The Princess and the Pony by Kate Beaton. Beaton, the writer/artist behind the hugely popular Hark! A Vagrant, does not disappoint with this immensely entertaining, clever picture book about a strong Princess and her roly poly tooting pony. Any mention of farting usually sets off a young storytime audience, but Beaton’s bold, bouyant illustrations and comic text are the winners here.
The Memory Tree by Britta Teckentrup. A lovely and moving picture book about the death of a beloved fox and how fond memories keep him alive in the hearts of his friends. Beautifully and softly told, with gorgeous illustrations.
Float by Daniel Miyares. Miyares’s wordless picture book is one that tells a beautiful, moving and evocative story all through expressive and dynamic illustrations. Just gorgeous. Fans of Suzy Lee, Molly Idle, Marla Frazee or David Wiesner should definitely check this one out!
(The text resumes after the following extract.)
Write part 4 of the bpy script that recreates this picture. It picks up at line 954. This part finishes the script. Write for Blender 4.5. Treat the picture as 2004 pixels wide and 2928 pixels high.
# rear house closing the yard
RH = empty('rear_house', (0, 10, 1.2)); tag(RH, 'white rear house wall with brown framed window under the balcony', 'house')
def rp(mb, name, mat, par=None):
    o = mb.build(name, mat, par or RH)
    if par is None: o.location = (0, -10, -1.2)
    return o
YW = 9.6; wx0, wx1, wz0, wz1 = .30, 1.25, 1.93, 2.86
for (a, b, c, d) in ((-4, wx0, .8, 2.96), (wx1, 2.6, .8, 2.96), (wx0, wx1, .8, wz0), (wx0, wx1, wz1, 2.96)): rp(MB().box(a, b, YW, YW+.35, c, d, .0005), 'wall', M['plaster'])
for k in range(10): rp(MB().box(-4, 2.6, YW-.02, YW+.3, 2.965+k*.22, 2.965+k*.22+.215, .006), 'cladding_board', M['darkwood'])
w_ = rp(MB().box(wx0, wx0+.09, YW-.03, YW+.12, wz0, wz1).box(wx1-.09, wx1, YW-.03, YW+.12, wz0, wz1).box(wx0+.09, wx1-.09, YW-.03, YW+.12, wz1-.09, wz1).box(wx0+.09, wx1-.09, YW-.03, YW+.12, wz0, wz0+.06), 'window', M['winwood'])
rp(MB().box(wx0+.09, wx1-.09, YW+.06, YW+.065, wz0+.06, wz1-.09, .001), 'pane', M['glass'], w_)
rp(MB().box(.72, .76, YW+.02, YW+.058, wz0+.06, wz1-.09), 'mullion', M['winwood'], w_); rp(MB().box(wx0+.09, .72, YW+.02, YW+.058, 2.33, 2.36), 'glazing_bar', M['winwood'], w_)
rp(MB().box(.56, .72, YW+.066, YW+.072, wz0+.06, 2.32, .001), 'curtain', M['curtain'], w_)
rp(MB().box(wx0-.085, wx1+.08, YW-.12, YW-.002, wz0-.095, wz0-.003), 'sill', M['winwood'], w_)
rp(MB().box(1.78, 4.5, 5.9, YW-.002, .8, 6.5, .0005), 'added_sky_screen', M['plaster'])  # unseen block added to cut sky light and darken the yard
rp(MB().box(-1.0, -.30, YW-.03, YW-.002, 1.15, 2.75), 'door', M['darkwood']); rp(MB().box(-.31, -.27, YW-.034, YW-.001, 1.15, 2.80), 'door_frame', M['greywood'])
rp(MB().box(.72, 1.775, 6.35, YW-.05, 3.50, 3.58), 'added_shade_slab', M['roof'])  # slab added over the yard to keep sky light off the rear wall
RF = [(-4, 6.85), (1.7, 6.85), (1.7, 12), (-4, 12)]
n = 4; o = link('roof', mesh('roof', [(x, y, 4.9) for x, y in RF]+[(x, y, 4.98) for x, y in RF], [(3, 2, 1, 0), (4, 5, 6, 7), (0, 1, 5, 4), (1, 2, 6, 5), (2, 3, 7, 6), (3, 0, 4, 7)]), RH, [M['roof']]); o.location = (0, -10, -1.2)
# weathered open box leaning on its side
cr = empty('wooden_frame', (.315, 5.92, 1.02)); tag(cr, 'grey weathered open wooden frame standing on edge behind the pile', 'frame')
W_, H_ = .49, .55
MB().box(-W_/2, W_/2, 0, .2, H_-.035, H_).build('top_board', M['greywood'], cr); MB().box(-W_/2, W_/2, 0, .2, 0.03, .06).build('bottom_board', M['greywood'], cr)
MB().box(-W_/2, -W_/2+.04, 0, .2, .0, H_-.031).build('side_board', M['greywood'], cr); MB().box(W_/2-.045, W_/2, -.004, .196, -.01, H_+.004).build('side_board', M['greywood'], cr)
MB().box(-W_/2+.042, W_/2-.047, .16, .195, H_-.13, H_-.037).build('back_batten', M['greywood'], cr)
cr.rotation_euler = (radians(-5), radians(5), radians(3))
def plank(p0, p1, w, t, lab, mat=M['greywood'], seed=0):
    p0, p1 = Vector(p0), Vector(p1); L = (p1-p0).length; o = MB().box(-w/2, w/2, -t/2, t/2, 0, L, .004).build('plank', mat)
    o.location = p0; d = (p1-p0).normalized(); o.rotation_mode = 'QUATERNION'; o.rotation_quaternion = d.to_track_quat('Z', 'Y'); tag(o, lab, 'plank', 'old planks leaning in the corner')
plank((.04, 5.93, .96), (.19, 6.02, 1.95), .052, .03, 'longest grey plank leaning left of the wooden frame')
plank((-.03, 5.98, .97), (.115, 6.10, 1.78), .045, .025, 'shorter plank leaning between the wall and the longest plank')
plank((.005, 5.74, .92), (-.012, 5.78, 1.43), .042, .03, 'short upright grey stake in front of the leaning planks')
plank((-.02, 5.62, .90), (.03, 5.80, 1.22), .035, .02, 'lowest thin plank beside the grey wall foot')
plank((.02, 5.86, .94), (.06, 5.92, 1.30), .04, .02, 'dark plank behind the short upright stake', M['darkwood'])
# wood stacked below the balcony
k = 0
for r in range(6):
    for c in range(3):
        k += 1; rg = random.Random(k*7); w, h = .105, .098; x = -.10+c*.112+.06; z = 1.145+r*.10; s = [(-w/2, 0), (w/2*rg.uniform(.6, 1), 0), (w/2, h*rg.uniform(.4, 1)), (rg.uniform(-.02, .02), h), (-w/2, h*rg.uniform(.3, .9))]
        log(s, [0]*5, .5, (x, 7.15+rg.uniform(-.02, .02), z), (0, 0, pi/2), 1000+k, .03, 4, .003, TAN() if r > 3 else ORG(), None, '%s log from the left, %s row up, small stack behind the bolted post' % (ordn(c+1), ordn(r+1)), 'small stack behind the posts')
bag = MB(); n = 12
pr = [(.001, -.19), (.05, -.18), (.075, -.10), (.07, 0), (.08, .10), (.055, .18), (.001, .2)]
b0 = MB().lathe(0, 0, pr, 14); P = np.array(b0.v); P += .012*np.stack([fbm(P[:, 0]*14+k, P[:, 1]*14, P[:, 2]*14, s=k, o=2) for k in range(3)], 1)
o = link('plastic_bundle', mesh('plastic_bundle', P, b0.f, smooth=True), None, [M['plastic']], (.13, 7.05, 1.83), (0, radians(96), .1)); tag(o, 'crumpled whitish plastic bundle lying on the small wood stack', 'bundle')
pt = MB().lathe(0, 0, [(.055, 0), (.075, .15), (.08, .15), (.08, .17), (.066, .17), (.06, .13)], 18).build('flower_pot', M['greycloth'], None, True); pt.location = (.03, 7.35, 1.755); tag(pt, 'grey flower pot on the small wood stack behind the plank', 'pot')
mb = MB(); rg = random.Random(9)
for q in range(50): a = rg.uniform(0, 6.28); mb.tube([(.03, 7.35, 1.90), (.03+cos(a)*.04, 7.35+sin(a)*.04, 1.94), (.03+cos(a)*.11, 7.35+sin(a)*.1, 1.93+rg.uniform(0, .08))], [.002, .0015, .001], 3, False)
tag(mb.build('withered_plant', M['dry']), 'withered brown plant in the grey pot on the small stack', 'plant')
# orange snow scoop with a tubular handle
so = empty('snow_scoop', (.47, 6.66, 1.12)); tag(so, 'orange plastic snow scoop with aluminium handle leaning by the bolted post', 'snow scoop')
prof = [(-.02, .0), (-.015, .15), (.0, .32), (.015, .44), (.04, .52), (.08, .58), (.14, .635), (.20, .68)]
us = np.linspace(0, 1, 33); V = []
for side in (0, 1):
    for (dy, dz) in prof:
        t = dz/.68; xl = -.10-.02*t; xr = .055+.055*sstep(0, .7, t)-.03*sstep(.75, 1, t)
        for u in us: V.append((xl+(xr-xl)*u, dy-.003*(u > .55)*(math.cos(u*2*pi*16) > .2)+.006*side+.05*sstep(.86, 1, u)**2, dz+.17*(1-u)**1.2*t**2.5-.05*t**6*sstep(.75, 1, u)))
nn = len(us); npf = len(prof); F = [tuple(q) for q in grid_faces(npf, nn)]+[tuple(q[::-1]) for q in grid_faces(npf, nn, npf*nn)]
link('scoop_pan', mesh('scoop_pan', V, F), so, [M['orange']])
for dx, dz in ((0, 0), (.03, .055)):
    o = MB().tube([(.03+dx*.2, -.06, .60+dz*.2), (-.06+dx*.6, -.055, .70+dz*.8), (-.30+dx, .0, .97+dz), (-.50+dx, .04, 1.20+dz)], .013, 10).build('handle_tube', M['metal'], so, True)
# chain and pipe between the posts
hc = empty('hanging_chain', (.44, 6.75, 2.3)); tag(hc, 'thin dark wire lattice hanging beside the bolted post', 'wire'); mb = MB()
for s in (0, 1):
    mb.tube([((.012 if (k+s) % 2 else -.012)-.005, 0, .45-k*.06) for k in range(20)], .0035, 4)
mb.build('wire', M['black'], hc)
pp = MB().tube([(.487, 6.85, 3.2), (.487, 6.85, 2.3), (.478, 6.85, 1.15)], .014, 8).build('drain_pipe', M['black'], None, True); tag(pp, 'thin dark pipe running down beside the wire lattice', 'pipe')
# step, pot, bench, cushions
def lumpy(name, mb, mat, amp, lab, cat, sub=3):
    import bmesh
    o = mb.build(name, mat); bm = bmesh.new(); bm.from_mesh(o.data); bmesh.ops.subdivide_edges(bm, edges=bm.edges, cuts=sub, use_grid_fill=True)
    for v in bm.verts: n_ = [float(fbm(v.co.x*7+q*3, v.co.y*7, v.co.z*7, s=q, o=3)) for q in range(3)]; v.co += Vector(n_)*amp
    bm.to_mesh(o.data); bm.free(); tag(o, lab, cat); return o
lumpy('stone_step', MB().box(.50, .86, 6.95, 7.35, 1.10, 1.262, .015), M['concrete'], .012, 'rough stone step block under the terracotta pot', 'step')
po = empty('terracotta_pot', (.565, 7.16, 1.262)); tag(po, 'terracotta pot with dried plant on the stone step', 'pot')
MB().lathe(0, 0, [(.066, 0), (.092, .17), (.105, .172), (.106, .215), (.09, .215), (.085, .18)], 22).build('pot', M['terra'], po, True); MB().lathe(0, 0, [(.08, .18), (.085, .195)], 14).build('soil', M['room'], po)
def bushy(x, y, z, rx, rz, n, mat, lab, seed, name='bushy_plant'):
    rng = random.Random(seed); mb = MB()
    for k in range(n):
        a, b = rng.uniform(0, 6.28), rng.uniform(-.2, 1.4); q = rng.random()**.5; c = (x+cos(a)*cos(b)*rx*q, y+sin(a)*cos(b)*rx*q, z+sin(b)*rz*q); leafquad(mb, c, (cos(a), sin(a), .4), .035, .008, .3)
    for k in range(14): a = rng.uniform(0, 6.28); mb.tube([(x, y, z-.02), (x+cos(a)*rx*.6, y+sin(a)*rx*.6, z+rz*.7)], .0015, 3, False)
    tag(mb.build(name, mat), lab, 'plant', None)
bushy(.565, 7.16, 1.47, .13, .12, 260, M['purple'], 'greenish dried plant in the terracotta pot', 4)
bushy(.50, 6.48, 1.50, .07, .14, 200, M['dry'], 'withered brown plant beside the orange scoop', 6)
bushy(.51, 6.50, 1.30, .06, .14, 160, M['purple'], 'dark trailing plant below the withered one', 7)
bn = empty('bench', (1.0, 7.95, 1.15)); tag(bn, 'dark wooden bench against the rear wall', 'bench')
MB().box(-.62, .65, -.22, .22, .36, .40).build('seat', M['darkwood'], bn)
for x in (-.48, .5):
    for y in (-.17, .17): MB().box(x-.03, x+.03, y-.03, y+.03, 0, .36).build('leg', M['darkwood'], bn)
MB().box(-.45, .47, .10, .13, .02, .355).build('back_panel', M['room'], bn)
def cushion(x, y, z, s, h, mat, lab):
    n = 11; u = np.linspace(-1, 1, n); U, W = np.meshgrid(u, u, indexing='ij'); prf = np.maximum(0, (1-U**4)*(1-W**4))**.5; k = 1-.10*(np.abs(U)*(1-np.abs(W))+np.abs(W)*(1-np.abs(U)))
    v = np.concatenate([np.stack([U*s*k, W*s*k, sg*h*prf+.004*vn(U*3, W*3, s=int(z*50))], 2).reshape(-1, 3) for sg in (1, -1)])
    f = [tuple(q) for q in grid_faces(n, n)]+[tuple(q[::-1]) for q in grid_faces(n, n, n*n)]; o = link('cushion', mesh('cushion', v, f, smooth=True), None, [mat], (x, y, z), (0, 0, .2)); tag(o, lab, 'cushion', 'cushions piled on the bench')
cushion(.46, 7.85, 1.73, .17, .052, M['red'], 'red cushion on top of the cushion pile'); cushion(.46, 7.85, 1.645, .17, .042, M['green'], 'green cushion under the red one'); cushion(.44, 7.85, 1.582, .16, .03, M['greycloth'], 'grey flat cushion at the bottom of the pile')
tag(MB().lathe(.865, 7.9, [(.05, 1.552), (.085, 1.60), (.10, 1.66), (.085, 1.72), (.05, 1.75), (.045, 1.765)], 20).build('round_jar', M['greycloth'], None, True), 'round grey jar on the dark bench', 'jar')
The Iridescence of Birds by Patricia MacLachlan, illus. Hadley Hooper. As with Enormous Smallness, The Iridescence of Birds is a biographical picture book. MacLachlan and Hooper have brought the upbringing, inspirations and work of Matisse to life in this wonderful picture book. The artwork here, by Hooper, is amazing and pulls the slightly indefinite narrative together.